Friday 18 July 2008

Birds in poetry

In the latest issue of the American Birding Association's journal Birding, there's a long (and unfortunately rather dry) article about birds in American poetry, starting with Anne Bradstreet in 1659 and going right through until the present day.

It ends with a list of 11 recommended bird poems, namely:
Who Called That Pied-Billed Grebe A Podilymbus Podiceps Podiceps? - Ogden Nash
The Peace Of Wild Things - Wendell Berry (it features Wood Ducks)
Buteo Regalis - N Scott Momaday (features Ferruginous Hawks)
Shorebird Watching - Amy Clampitt (Dunlin, Black-bellied Plover, Golden Plover and Turnstone)
On A 3.5oz Lesser Yellowlegs, Departed Boston August 28, Shot Martinique September 3 - Eamon Grennan
Barn Owl - Ted Kooser
To The Saguaro Cactus Tree In The Desert Rain - James Wright (Elf Owl)
Twilight: After Haying - Jane Kenyon (Whip-poor-will)
The Author Of American Ornithology Sketches A Bird - David Wagoner (Ivory-Billed Woodpecker)
The Need Of Being Versed In Country Things - Robert Frost (Eastern Phoebe)
Shrike Tree - Lucia Perillo (Loggerhead Shrike and Northern Shrike)

That list told me two things. Firstly, that I know far too little American poetry to be able to make an informed judgement on whether that really is a representative selection. Second, that as I suspected, American birders tend to have better names for their species.

But it also set me thinking of a top ten British (and Irish) bird poems. I've already got a few, and I'll post my selection in the near future, but all suggestions are welcome...

8 comments:

Kirk Wisebeard said...

Top ten british bird poems... must include at least one Spike Milligan... I suggest the following..

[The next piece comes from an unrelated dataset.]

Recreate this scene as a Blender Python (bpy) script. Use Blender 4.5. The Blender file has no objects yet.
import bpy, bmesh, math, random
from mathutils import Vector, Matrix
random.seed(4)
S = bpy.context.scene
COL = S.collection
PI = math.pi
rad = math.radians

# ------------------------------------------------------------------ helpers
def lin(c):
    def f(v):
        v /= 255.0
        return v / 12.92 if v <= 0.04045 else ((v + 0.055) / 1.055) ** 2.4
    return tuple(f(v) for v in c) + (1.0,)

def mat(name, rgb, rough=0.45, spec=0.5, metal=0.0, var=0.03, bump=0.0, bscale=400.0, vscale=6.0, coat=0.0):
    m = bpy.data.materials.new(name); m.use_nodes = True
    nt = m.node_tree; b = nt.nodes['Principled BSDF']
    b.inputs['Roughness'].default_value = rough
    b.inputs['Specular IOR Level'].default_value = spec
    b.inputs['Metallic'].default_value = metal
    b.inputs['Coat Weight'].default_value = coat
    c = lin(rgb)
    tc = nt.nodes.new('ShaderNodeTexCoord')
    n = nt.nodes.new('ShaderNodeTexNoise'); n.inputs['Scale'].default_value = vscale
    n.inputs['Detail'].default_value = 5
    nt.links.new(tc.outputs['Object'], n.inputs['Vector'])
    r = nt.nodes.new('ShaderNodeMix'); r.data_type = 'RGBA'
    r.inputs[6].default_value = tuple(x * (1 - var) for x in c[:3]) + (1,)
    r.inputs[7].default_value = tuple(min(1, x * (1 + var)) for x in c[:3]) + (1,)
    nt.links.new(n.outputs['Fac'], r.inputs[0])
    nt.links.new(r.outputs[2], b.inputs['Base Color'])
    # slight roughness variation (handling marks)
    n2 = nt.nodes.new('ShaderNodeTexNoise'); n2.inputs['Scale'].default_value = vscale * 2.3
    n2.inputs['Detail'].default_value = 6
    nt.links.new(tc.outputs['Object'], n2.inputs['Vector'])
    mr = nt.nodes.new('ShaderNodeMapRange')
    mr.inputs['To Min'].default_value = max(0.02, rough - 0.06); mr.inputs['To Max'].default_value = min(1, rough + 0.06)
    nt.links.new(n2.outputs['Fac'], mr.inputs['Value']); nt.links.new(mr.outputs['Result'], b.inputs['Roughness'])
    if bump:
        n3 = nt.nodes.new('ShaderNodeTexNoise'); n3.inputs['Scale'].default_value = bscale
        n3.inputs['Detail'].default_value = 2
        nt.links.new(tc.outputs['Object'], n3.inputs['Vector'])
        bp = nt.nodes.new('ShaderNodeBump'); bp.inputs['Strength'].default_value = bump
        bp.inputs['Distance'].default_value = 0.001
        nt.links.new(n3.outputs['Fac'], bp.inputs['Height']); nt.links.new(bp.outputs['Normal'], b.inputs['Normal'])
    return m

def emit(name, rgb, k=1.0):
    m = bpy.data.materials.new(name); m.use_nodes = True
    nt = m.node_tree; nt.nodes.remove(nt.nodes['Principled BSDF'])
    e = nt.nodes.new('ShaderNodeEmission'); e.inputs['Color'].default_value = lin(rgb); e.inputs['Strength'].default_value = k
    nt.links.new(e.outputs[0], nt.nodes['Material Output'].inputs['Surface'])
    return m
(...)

The little Insignificant Twit bird
Is very seldom seen or heard..
There's never been a pair I fear;
So how the devil did he get here?

Hedgie said...

An exceptional "bird poet" is the Canadian Don McKay; his 1983 volume Birding, or desire contained many poems involving birds and birds figure in a number of his other poems, as well. Camber: Selected Poems (McClelland & Stewart Ltd., Ontaio, 2004) contains an excellent selection from his work; Strike/Slip (McClelland & Stewart, 2006), his most recent book, contains several, as well, and won a major Canadian poetry prize.

Hedgie said...

Two quick notes:

McKay's Strike/Slip[ won two major prizes, both the Griffin Poetry Prize and the Dorothy Livesay Prize.

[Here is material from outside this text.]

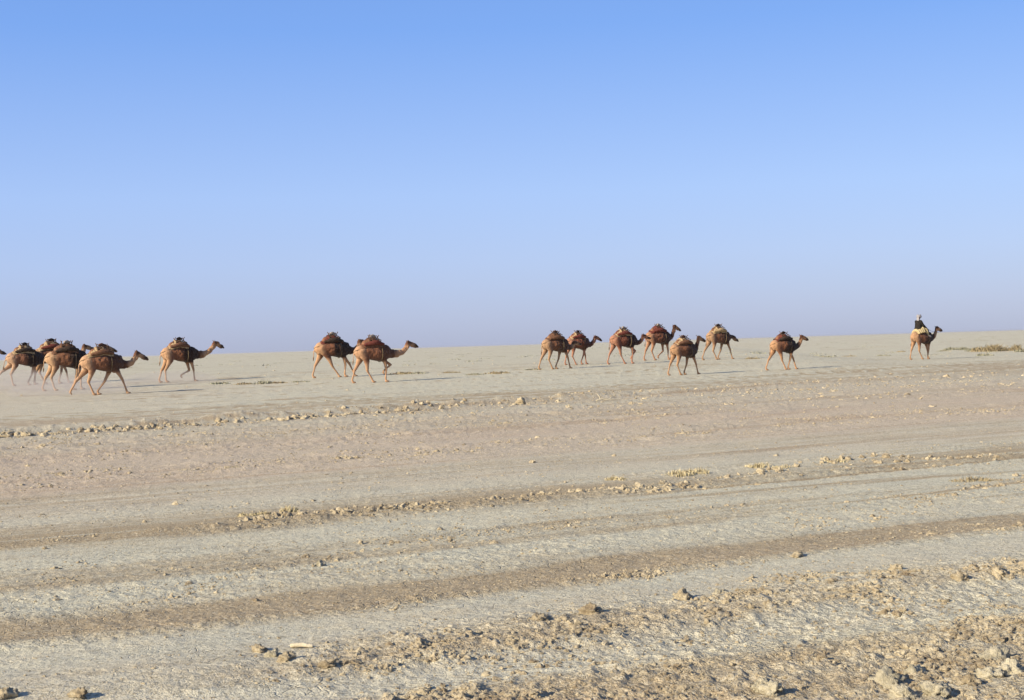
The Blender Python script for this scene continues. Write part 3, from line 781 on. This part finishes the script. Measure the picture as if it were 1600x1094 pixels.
# ------------------------------------------------------------------ the caravan
# u: rump column, v: foot row, top: row of the load's top; head: local x, z, pitch
YAW = 33
CAMELS = [
 dict(k='A', u=-82, v=600, top=536, head=(1.55, 1.66, -18), hn=(-.9, 0), hf=(-.3, 0), fn=(.2, 0), ff=(.85, 0), dark=0., tint=(.8, .75, .72), style=('brown', 'dark', 'brown'),
      lab='brown camel cut off by the left edge of view with only its dark muzzle showing', slab='brown pack saddle on the camel cut off by the left edge'),
 dict(k='B', u=12, v=603, top=537, head=(1.40, 1.52, -15), hn=(-.62, 0), hf=(-1.35, .22), fn=(.12, 0), ff=(.50, 0), dark=.02, chest=1., tint=(1.1, 1.0, .98), tail=.05, style=('tan', 'dark', 'dark'),
      lab='loaded camel at the far left with pale rump and very dark shoulder', slab='dark pack saddle over a tan blanket on the leftmost whole camel'),
 dict(k='C', u=52, v=600, top=530, head=(1.55, 1.70, -12), hn=(-.8, 0), hf=(-.3, 0), fn=(.3, 0), ff=(.8, 0), dark=.1, tint=(1., .9, .85), style=('tan', 'red', 'dark'),
      lab='rearmost camel of the left cluster, mostly hidden with only its tan load and head clear', slab='tan and red pack saddle on the hidden camel of the left cluster'),
 dict(k='D', u=73, v=610, top=533, head=(1.62, 1.78, -16), hn=(-.55, 0), hf=(-.98, 0), fn=(.20, 0), ff=(.62, 0), dark=.08, chest=.95, tint=(1.12, 1.02, .92), style=('brown', 'dark', 'white'),
      lab='orange brown camel between the far left camel and the one leading the left cluster', slab='dark brown pack saddle with white bundle on the middle camel of the left cluster'),
 dict(k='F', u=128, v=617, top=538, head=(1.50, 1.66, -26), hn=(-.42, 0), hf=(-1.25, .06), fn=(.99, 0), ff=(-.15, 0), dark=.18, chest=.62, tint=(1.14, 1.0, .92), dip=.30, style=('tan', 'brown', 'brown'),
      lab='nearest camel, leading the left cluster with its neck stretched low and front leg far forward', slab='tan pack saddle on the nearest camel of the left cluster'),
 dict(k='G', u=254, v=597, top=528, head=(1.82, 1.80, -24), hn=(-.72, 0), hf=(-.95, 0), fn=(.70, 0), ff=(.15, .18), dark=.12, chest=.85, tint=(1.1, .95, .85), style=('tan', 'brown', 'dark'), dip=.26,
      lab='lone camel right of the left cluster with a raised bent foreleg', slab='tan pack saddle with brown rolls on the lone camel right of the left cluster'),
 dict(k='H', u=494, v=590, top=520, head=(1.40, 1.66, -10), hn=(.22, 0), hf=(-.95, 0), fn=(.55, 0), ff=(1.15, 0), dark=-.02, chest=.95, tint=(1.12, .95, .85), style=('red', 'dark', 'white'),
      lab='camel with black load, its head hidden behind the camel walking before it at centre left', slab='black and red pack saddle on the rear camel of the centre left pair'),
 dict(k='I', u=556, v=598, top=524, head=(1.76, 1.70, -16), jaw=.03, hn=(-.10, 0), hf=(-.95, 0), fn=(.55, 0), ff=(.58, .34), dark=.28, chest=.45, tint=(1.1, .93, .86), style=('brown', 'red', 'white'),
      lab='camel leading the centre left pair, pale haunch, one foreleg folded, head stretched out', slab='dark red pack saddle with white roll on the front camel of the centre left pair'),
 dict(k='J', u=849, v=577, top=517, head=(1.30, 1.42, -8), hn=(-.36, 0), hf=(-1.05, 0), fn=(.88, 0), ff=(.10, 0), dark=.05, chest=.6, tint=(.92, .82, .76), style=('brown', 'brown', 'brown'),
      lab='camel right of centre whose head is hidden by the flank of the camel beside it', slab='brown pack saddle on the rear camel of the pair right of centre'),
 dict(k='K', u=886, v=570, top=517, head=(1.36, 1.68, -22), hn=(-.30, 0), hf=(-.9, 0), fn=(.15, .04), ff=(.72, 0), dark=.15, chest=.6, tint=(.95, .68, .66), style=('tan', 'red', 'dark'),
      lab='reddish camel half behind another, its small raised head clear against the sky right of centre', slab='tan topped red pack saddle on the front camel of the pair right of centre'),
 dict(k='L', u=955, v=569, top=511, head=(1.36, 1.56, -15), hn=(-.05, 0), hf=(-1.0, 0), fn=(.48, 0), ff=(.62, .22), dark=.02, chest=.8, tint=(.88, .62, .60), style=('tan', 'red', 'white'),
      lab='dark red camel following the high headed one, its head behind that camel rump', slab='red pack saddle with tan bedding on the camel behind the high headed one'),
 dict(k='M', u=1011, v=563, top=507, head=(1.22, 1.92, -24), hn=(-.40, 0), hf=(-.95, 0), fn=(.62, 0), ff=(.08, .10), dark=.1, chest=.7, tint=(.90, .70, .64), style=('red', 'red', 'white'),
      lab='camel with dark red load holding its head highest, pale hind legs', slab='dark red pack saddle on the high headed camel'),
 dict(k='N', u=1050, v=586, top=527, head=(1.10, 1.98, -20), hn=(-.38, 0), hf=(-1.0, 0), fn=(.90, 0), ff=(.15, 0), dark=.0, chest=.75, tint=(.95, .80, .70), style=('tan', 'brown', 'brown'),
      lab='small camel walking nearer than its neighbours, right of the high headed one', slab='tan pack saddle on the small near camel right of centre'),
 dict(k='O', u=1106, v=562, top=507, head=(1.08, 1.32, -26), lowneck=1, hn=(-.32, 0), hf=(-1.15, 0), fn=(.92, 0), ff=(.05, 0), dark=.2, chest=.6, tint=(.9, .80, .74), style=('tan', 'tan', 'dark'),
      lab='camel with its neck lowered level and head drooping below the horizon', slab='tan and black pack saddle on the camel with the drooping head'),
 dict(k='P', u=1206, v=578, top=520, head=(1.32, 1.80, -18), hn=(.0, 0), hf=(-1.15, 0), fn=(.20, 0), ff=(.98, 0), dark=-.05, chest=1., tint=(1.05, .85, .72), style=('red', 'dark', 'dark'),
      lab='dark fronted camel walking alone between the drooping headed camel and the rider', slab='dark red pack saddle on the camel walking alone ahead of the group'),
 dict(k='Q', u=1426, v=562, top=508, head=(1.40, 1.88, -18), hn=(-.15, 0), hf=(-.9, 0), fn=(.38, 0), ff=(.72, 0), dark=.1, chest=.8, tint=(.95, .80, .70), style=None,
      lab='ridden camel leading the caravan at the far right'),
]
RIDER = None
for i, p in enumerate(CAMELS):
    p['girth'] = 1.0 + .10 * math.sin(i * 2.3)
    yaw = YAW + p.get('yaw', 3 * math.sin(i * 1.7))
    x, y, z = ground_at(p['u'], p['v'])
    k = FPX / y
    s = ((p['v'] - p['top']) / k) / 2.12
    if p['k'] == 'Q': s = .92
    s = max(.78, min(1.08, s))
    cy, sy = math.cos(R(yaw)), math.sin(R(yaw))
    x, y = x + .9 * s * cy, y + .9 * s * sy
    # keep the feet on the row they have in the photograph while the animal stands further along its track
    uc = 800 + (x / y) * FPX
    x1, y1, z1 = ground_at(uc, p['v'] - .0244 * (uc - p['u']) * 0)
    # slide along the sight line so that the mid feet sit on row v
    x, y = x * (y1 / y), y1
    z = gz(x, y)
    print('camel', p['k'], round(x, 1), round(y, 1), round(z, 2), 's', round(s, 2))
    t = empty('camel', (x, y, z), R(yaw), s)
    tag(t, p['lab'], 'camel', 'camels of the caravan')
    me, eyes, poll, f, up = camel_body(p, 50 + i)
    b = link('body', me, t, M_FUR); b.color = (*p['tint'], 1)
    for e in eyes: link('eye', Soup().ball(tuple(e), .017).mesh('eye'), t, C_EYE)
    if p['style']:
        sd = empty('pack_saddle', (x, y, z), R(yaw), s)
        tag(sd, p['slab'], 'pack saddle', 'pack saddles of the caravan')
        make_saddle(sd, p['style'], 10 + i)
    else:
        RIDER = (x, y, z, R(yaw), s, poll, f, up)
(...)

Here is a mini-anthology of Canadian poems with birds in them from my "Jackdaw's Nest" website.

Alison said...

I think the list must include John Clare. Who else would know the colour inside a cuckoo's beak? The end of this poem has many echoes, into Clare's life and beyond.

The Cuckoo
John Clare

The cuckoo, like a hawk in flight,
With narrow pointed wings
Whews o'er our heads—soon out of sight
And as she flies she sings:
And darting down the hedgerow side
She scares the little bird
Who leaves the nest it cannot hide
While plaintive notes are heard.

I've watched it on an old oak tree
Sing half an hour away
Until its quick eye noticed me
And then it whewed away.
Its mouth when open shone as red
As hips upon the brier,
Like stock doves seemed its winged head
But striving to get higher

It heard me rustle and above leaves
Soon did its flight pursue,
Still waking summer's melodies
And singing as it flew.
So quick it flies from wood to wood
'Tis miles off 'ere you think it gone;
I've thought when I have listening stood
Full twenty sang—when only one.

When summer from the forest starts
Its melody with silence lies,
And, like a bird from foreign parts,
It cannot sing for all it tries.
'Cuck cuck' it cries and mocking boys
Crie 'Cuck' and then it stutters more
Till quick forgot its own sweet voice
It seems to know itself no more.

Matt Merritt said...

Yes, John Clare would have to be in my top ten (in fact, he could easily make up the entire top ten). That's a wonderful poem, isn't it?

Anonymous said...

Glad to be able to contribute to this one of my favourite Larkin poems, which sounds especially good with him reading it...



Coming
On longer evenings,
Light, shill and yellow,
Bathes the serene
Foreheads of houses.
A thrush sings,
Laurel-surrounded
In the deep bare garden,
Its fresh-peeled voice
Astonishing the brickwork.
It will be spring soon,
It will be spring soon -
And I, whose childhood
Is a forgotten boredom,
Feel like a child
Who comes on a scene
Of adult reconciling,
And can understand nothing
But the unusual laughter,
And starts to be happy.

Anonymous said...

Chill, not shill!

Matt Merritt said...

Thanks, Guy. The sort of poem that refutes all the usual criticisms of Larkin. I remember reading that one around the time I was doing A Levels, and liking it then. Nice to be reminded.